Microscopic Mechanism for Shear Thickening of Non-Brownian Suspensions

We propose a simple model, supported by contact-dynamics simulations as well as rheology and friction measurements, that links the transition from continuous to discontinuous shear thickening in dense granular pastes to distinct lubrication regimes in the particle contacts. We identify a local Sommerfeld number that determines the transition from Newtonian to shear-thickening flows, and then show that the suspension’s volume fraction and the boundary lubrication friction coefficient control the nature of the shear-thickening transition, both in simulations and experiments.

Figure 1

(a) Schematic Stribeck curve.
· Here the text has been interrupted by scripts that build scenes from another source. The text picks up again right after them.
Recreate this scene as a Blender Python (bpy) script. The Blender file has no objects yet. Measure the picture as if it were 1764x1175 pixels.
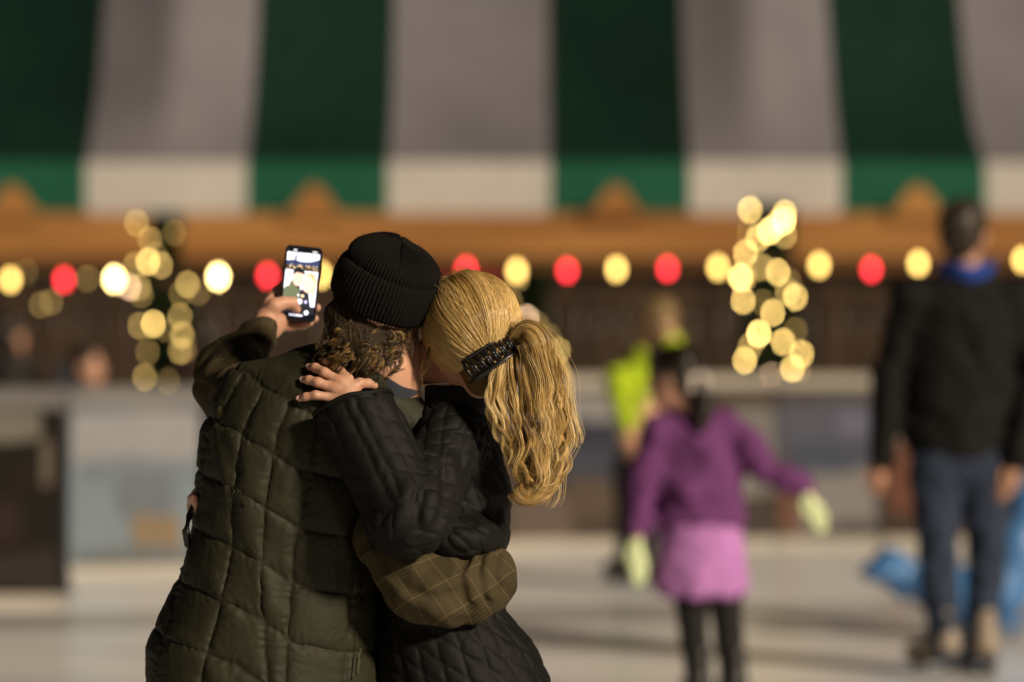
import bpy, math, random
import numpy as np
from mathutils import Vector
random.seed(7); RNG = np.random.default_rng(11)
D = bpy.data; SC = bpy.context.scene; COL = SC.collection
PI = math.pi; R = math.radians

# ------------------------------------------------------------------ camera
EYE = 1.72                      # camera height above the ice
FPX, CX, HY = 6615.0, 882.0, 430.0   # focal length in photo pixels, centre column, horizon row
cd = D.cameras.new('camera'); cam = D.objects.new('camera', cd); COL.objects.link(cam)
cam.location = (0, 0, EYE); cam.rotation_euler = (R(90), 0, 0)
cd.sensor_width = 36; cd.lens = 36 * FPX / 1764.0
cd.shift_y = -(587.5 - HY) / 1764.0
cd.clip_end = 500
cd.dof.use_dof = True; cd.dof.focus_distance = 7.47; cd.dof.aperture_fstop = 1.72; cd.dof.aperture_ratio = 1.12
SC.camera = cam
# ------------------------------------------------------------------ light
SUN_AZ, SUN_EL = 47.0, 26.0     # degrees to the right of straight behind the camera, and height
wd = D.worlds.new('World'); SC.world = wd; wd.use_nodes = True
nt = wd.node_tree; bg = nt.nodes['Background']
sk = nt.nodes.new('ShaderNodeTexSky'); sk.sky_type = 'NISHITA'; sk.sun_disc = False
sk.sun_elevation = R(30.0); sk.sun_rotation = R(180 - SUN_AZ)
nt.links.new(sk.outputs[0], bg.inputs[0]); bg.inputs[1].default_value = 0.0030
sl = D.lights.new('floodlight', 'SUN'); sl.energy = 4.2; sl.angle = R(8); sl.color = (1.0, 0.85, 0.65)
so = D.objects.new('floodlight', sl); COL.objects.link(so)
az, el = R(SUN_AZ), R(SUN_EL)
sdir = Vector((math.sin(az) * math.cos(el), -math.cos(az) * math.cos(el), math.sin(el)))
so.rotation_euler = sdir.to_track_quat('Z', 'Y').to_euler(); so.location = (8, -8, 9)
SC.view_settings.view_transform = 'Standard'; SC.view_settings.look = 'None'
SC.view_settings.exposure = 0.32; SC.view_settings.gamma = 1.0
SC.cycles.use_denoising = True
SC.cycles.use_adaptive_sampling = False
SC.cycles.sample_clamp_indirect = 4.0
SC.cycles.max_bounces = 6

# ------------------------------------------------------------------ helpers
def W(px, py, Y):
    """world point seen at photo pixel (px, py) at distance Y"""
    return np.array([(px - CX) / FPX * Y, Y, EYE - (py - HY) / FPX * Y])
Y0 = 7.6
def C(px, py, d=0.0): return W(px, py, Y0 + d)

def tag(o, label=None, cat=None, group=None, kind=None):
    if label: o['label'] = label
    if cat: o['category'] = cat
    if group: o['group'] = group
    if kind: o['kind'] = kind
    return o
def empty(name, loc, label, cat, group=None):
    o = D.objects.new(name, None); COL.objects.link(o); o.location = tuple(float(v) for v in loc)
    o.empty_display_size = .2
    return tag(o, label, cat, group)
def mesh(name, V, F, mats, parent=None, smooth=True, attrs=None, mi=None, loc=None):
    """V world coordinates; object origin moved to parent's (or loc)"""
    V = np.asarray(V, dtype=np.float64)
    org = np.array(parent_loc(parent)) if parent is not None else (np.array(loc, dtype=float) if loc is not None else np.zeros(3))
    me = D.meshes.new(name)
    if isinstance(F, np.ndarray):
        n, k = F.shape
        me.vertices.add(len(V)); me.vertices.foreach_set('co', (V - org).astype(np.float32).ravel())
        me.loops.add(n * k); me.loops.foreach_set('vertex_index', F.astype(np.int32).ravel())
        me.polygons.add(n); me.polygons.foreach_set('loop_start', np.arange(0, n * k, k, dtype=np.int32))
        try: me.polygons.foreach_set('loop_total', np.full(n, k, dtype=np.int32))
        except Exception: pass
    else:
        me.from_pydata((V - org).tolist(), [], F)
    if mi is not None: me.polygons.foreach_set('material_index', np.asarray(mi, dtype=np.int32))
    me.update(calc_edges=True); me.validate()
    if smooth: me.polygons.foreach_set('use_smooth', np.ones(len(me.polygons), dtype=bool))
    for k, a in (attrs or {}).items():
        a = np.asarray(a, dtype=np.float32)
        if a.ndim == 1:
            at = me.attributes.new(k, 'FLOAT', 'POINT'); at.data.foreach_set('value', a)
        elif a.shape[1] == 4:
            at = me.attributes.new(k, 'FLOAT_COLOR', 'POINT'); at.data.foreach_set('color', a.ravel())
        else:
            at = me.attributes.new(k, 'FLOAT_VECTOR', 'POINT'); at.data.foreach_set('vector', a.ravel())
    for m in (mats if isinstance(mats, (list, tuple)) else [mats]): me.materials.append(m)
    o = D.objects.new(name, me); COL.objects.link(o)
    if parent is not None: o.parent = parent
    else: o.location = tuple(org)
    return o
WL = {}
def parent_loc(p):
    l = np.zeros(3)
    while p is not None:
        l = l + np.array(p.location[:]); p = p.parent
    return l
class MB:
    """collects plain shapes into one mesh"""
    def __init__(s): s.v = []; s.f = []; s.m = []
    def add(s, V, F, m=0):
        b = len(s.v); s.v += [tuple(float(c) for c in v) for v in V]
        s.f += [tuple(b + i for i in f) for f in F]; s.m += [m] * len(F); return s
    def box(s, lo, hi, m=0, bev=0.0):
        (x0, y0, z0), (x1, y1, z1) = lo, hi
        if bev <= 0:
            return s.add([(x0,y0,z0),(x1,y0,z0),(x1,y1,z0),(x0,y1,z0),(x0,y0,z1),(x1,y0,z1),(x1,y1,z1),(x0,y1,z1)],
                  [(0,3,2,1),(4,5,6,7),(0,1,5,4),(1,2,6,5),(2,3,7,6),(3,0,4,7)], m)
        b = bev; V = []; 
        for z, i in ((z0, b), (z0 + b, 0), (z1 - b, 0), (z1, b)):
            V += [(x0+i+b*(i==0), y0+i, z), (x1-i-b*(i==0), y0+i, z), (x1-i, y0+i+b*(i==0), z), (x1-i, y1-i-b*(i==0), z),
                  (x1-i-b*(i==0), y1-i, z), (x0+i+b*(i==0), y1-i, z), (x0+i, y1-i-b*(i==0), z), (x0+i, y0+i+b*(i==0), z)]
        F = [tuple(range(7, -1, -1)), tuple(range(24, 32))]
        for r in range(3):
            for k in range(8): F.append((8*r+k, 8*r+(k+1) % 8, 8*r+8+(k+1) % 8, 8*r+8+k))
        return s.add(V, F, m)
    def tube(s, pts, rad, n=8, m=0):
        pts = np.array(pts, float); rad = np.broadcast_to(np.array(rad, float), (len(pts),))
        V, F = tube_arrays(pts[None], rad[None], n, caps=True); return s.add(V, [tuple(f) for f in F], m)
    def build(s, name, mats, parent=None, smooth=False, loc=None):
        return mesh(name, s.v, s.f, mats, parent, smooth, mi=s.m, loc=loc)

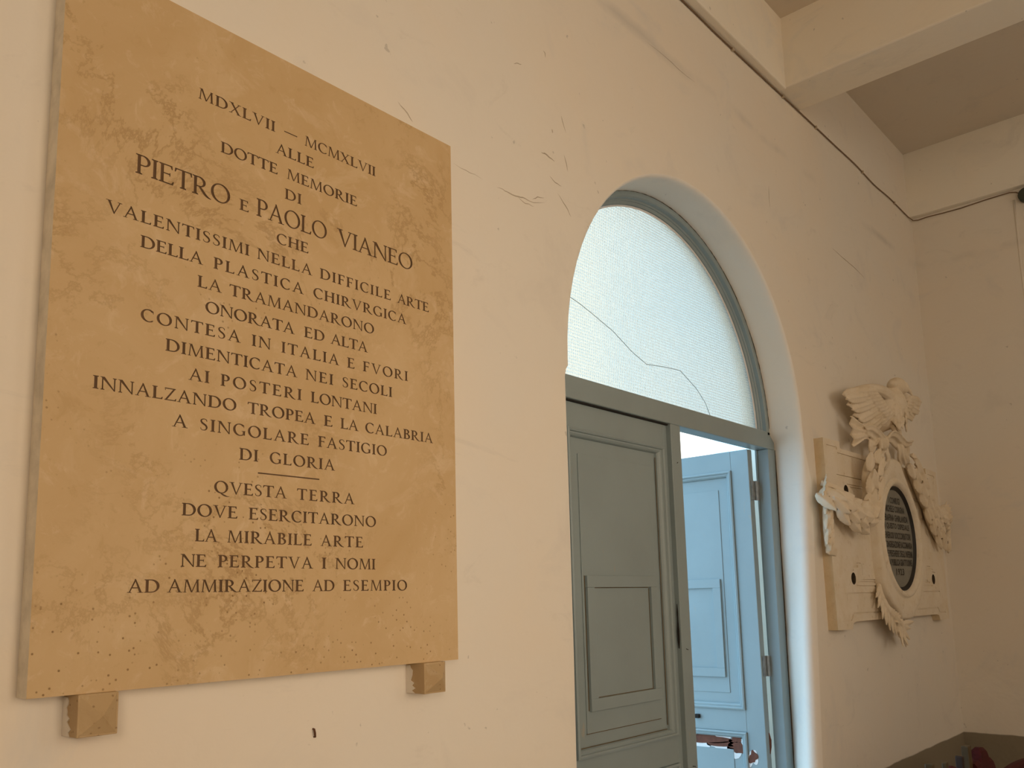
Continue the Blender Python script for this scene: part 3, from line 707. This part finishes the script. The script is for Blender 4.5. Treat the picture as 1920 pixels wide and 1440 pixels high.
MB().tube(cpath, 0.0034, 7).build('sheath', M_CABLE, cab, smooth=True)
for x in (1.2, 2.2, 3.36, 3.88, 4.28, 4.95, 5.5):
    z = min(cat(cp, 8), key=lambda q: abs(q[0] - x))[1]
    MB().box(x - .006, x + .006, 1.588, 1.601, EYE + z - .010, EYE + z + .005).build('clip', M_CLIP, cab)
# junction box and the conduit down the end wall
co = thing('conduit', (5.86, 0.985, 0), 'painted conduit with a dark junction box high on the end wall', 'conduit')
MB().tube([(5.857, 1.003, EYE + 2.37), (5.864, 1.006, EYE + 2.0), (5.880, 1.006, EYE + 1.0), (5.905, 1.006, 0.02)], 0.008, 8).build('pipe', M_WALL, co, smooth=True)
MB().tube([(5.850, 0.93, EYE + 2.372), (5.815, 0.93, EYE + 2.372)], [0.045, 0.045], 18).build('junction_box', M_BOX, co, bevel=0.004)['label'] = 'dark round junction box'

# ------------------------------------------------------------------ stucco memorial with the dove
MX, PY = 4.815, 1.556
mem = thing('memorial_relief', (MX, 1.6, EYE - 0.2), 'cream stucco wall memorial with a dove, garlands and a dark oval tablet', 'memorial')
def line(x0, z0, x1, z1, w=0.011):
    d = Vector((x1 - x0, z1 - z0)).normalized(); n_ = Vector((-d.y, d.x)) * w / 2
    return [(x0 - n_.x, EYE + z0 - n_.y), (x1 - n_.x, EYE + z1 - n_.y), (x1 + n_.x, EYE + z1 + n_.y), (x0 + n_.x, EYE + z0 + n_.y)]
GR = [(3.985, .690, 4.114, .692, .014), (4.113, .668, 4.52, .668, .010), (4.081, .563, 4.40, .565, .004), (4.204, .526, 4.42, .528, .005), (4.239, .514, 4.42, .516, .008),
      (4.141, .449, 4.20, .447, .006), (4.18, .438, 4.26, .434, .012), (4.24, .424, 4.31, .420, .006), (4.286, .50, 4.286, .41, .004), (4.093, .003, 4.46, .003, .006), (4.223, .037, 4.50, .036, .007),
      (4.262, .055, 4.50, .055, .009), (4.305, .067, 4.50, .067, .005), (4.014, -.121, 4.128, -.120, .007), (4.124, -.121, 4.158, -.090, .010), (4.154, -.091, 4.53, -.092, .007),
      (4.150, .112, 4.205, .114, .006), (4.19, .128, 4.262, .131, .010), (4.24, .145, 4.297, .147, .006), (4.312, .146, 4.312, .09, .004), (4.093, -.03, 4.093, .003, .003)]
half = [(3.952, -.160), (4.131, -.163), (4.180, -.128), (MX, -.130)]
outl = [(3.952, -.160), (4.131, -.163), (4.150, -.135), (4.185, -.128)]
outl += [(2 * MX - x, z) for x, z in outl[::-1]]
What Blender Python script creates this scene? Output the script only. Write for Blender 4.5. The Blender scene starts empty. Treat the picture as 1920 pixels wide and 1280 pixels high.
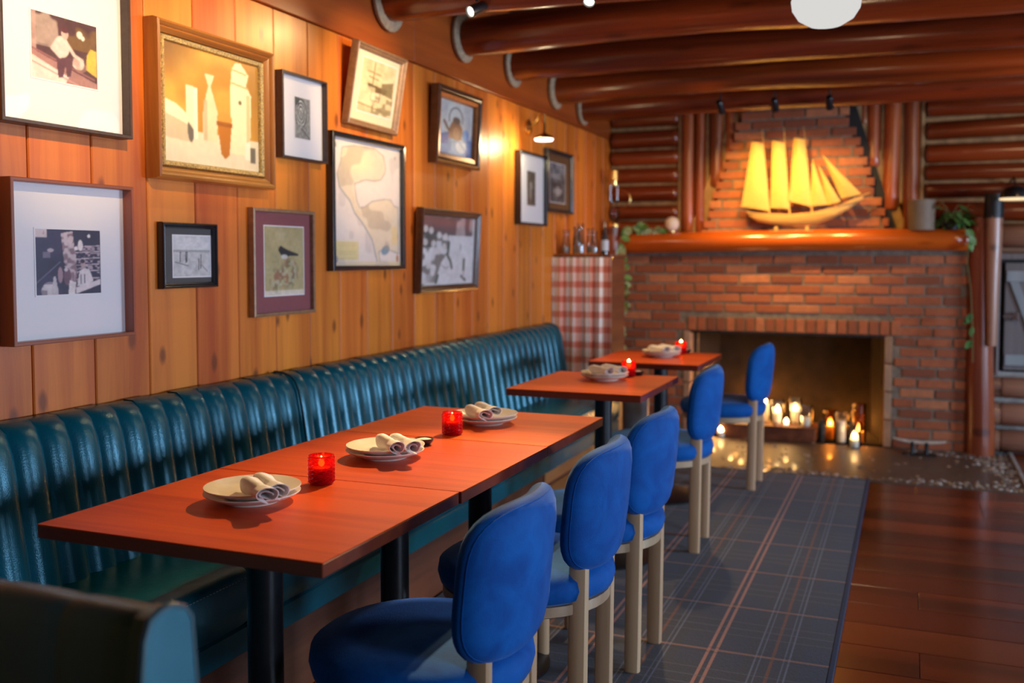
import bpy, math, random
import numpy as np
from mathutils import Vector, Matrix, Euler
random.seed(7)
rng = np.random.default_rng(3)
C = bpy.context.scene.collection
scene = bpy.context.scene
pi = math.pi
# ------------------------------------------------------------------ camera
F_PX = 1843.0
pitch = math.atan(94 / F_PX); yaw = math.atan(747 / math.hypot(F_PX, 94))
Fv = Vector((-math.sin(yaw) * math.cos(pitch), math.cos(yaw) * math.cos(pitch), -math.sin(pitch)))
Rv = Vector((math.cos(yaw), math.sin(yaw), 0)); Uv = Rv.cross(Fv)
cam = bpy.data.cameras.new('camera'); camo = bpy.data.objects.new('camera', cam); C.objects.link(camo)
camo.matrix_world = Matrix(((Rv.x, Uv.x, -Fv.x, 0), (Rv.y, Uv.y, -Fv.y, 0), (Rv.z, Uv.z, -Fv.z, 1.25), (0, 0, 0, 1)))
cam.lens = 36 * F_PX / 1920; cam.sensor_width = 36; cam.shift_y = -64 / 1920
cam.clip_start = 0.05
cam.dof.use_dof = True; cam.dof.focus_distance = 2.3; cam.dof.aperture_fstop = 2.6
scene.camera = camo
# ------------------------------------------------------------------ world, exposure, large lights
w = bpy.data.worlds.new('world'); scene.world = w; w.use_nodes = True
w.node_tree.nodes['Background'].inputs[0].default_value = (.55, .7, 1, 1)
w.node_tree.nodes['Background'].inputs[1].default_value = 0.08
vs = scene.view_settings
vs.view_transform = 'Standard'; vs.look = 'None'; vs.gamma = 1; vs.exposure = 0.32; vs.use_curve_mapping = False

def light(name, kind, loc, target=None, power=10, col=(1, .7, .4), size=.05, sizey=None, angle=60, blend=.8, parent=None):
    l = bpy.data.lights.new(name, kind); l.energy = power; l.color = col
    if kind == 'AREA':
        l.size = size
        if sizey: l.shape = 'RECTANGLE'; l.size_y = sizey
    else:
        l.shadow_soft_size = size
    if kind == 'SPOT':
        l.spot_size = math.radians(angle); l.spot_blend = blend
    o = bpy.data.objects.new(name, l); C.objects.link(o)
    o.location = loc
    if target is not None:
        d = Vector(target) - Vector(loc); o.rotation_euler = d.to_track_quat('-Z', 'Y').to_euler()
    if parent: o.parent = parent
    return o
WARM = (1, .66, .30); WARM2 = (1, .60, .27)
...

Evolution of the friction coefficient $\mu$ versus the Sommerfeld number $s$ for a lubricated contact. (b) Apparent viscosity $\eta$ versus the shear rate $\dot{\gamma }$ from the numerical simulations. (c) Friction law used in the numerical simulations (black line) and probability distributions of $s$, $P(s)$, for all contacts at several shear stresses as defined in (b). (d) Frequencies of BL contacts $P_{\mathrm{BL}}$ and HD contacts $P_{\mathrm{HD}}=1-P_{\mathrm{BL}}$, as a function of $\dot{\gamma }$ for the stresses defined in (b). The simulations data in (b)–(d) have $\varphi =0.58$, ${\mu }_0=0.1$, and $s_c=5\times {10}^{-5}$.

Figure 2

Apparent viscosity versus $\dot{\gamma }$ for different ${\mu }_0$ and $s_c=5\times {10}^{-5}$ in simulations. In the Newtonian regime, the viscosity does not depend on ${\mu }_0$ but on $\varphi$. At $\varphi =0.58$, for ${\mu }_0\le 0.3$, the system experiences CST, where the viscosity depends on the friction coefficient. For ${\mu }_0\ge 0.35$, the system jams at sufficiently large $\dot{\gamma }$. Data points for $\varphi =0.59$ show DST for ${\mu }_0=0.3$. Inset: Zoom of the transition zone.

Figure 3

(a) Sediment heights for the different polymers after centrifugation. (b) Viscosity versus shear rate with adsorbed polymer $A$ for various $\varphi$ of quartz microparticle suspensions. (c) Viscosity versus shear rate for the four adsorbed polymers at analogous $\varphi$ [$\varphi (A)=0.537$, $\varphi (B)=0.537$, $\varphi (C)=0.538$, and $\varphi (D)=0.535$]. (d) Oswald–de Waele exponent $n$ versus the reduced volume fraction [same symbols as in (c)]. Inset: Same data as in the log-log plot. The solid line is a power-law fit for ($n-1$) versus reduced volume fraction.

Figure 4

${\varphi }_{\max }^{\mathrm{BL}}$ as a function of the coefficient of friction in boundary regime ${\mu }_0$ for the four polymers (same symbols as in Fig. 3). The CST and DST regions are highlighted in the graph.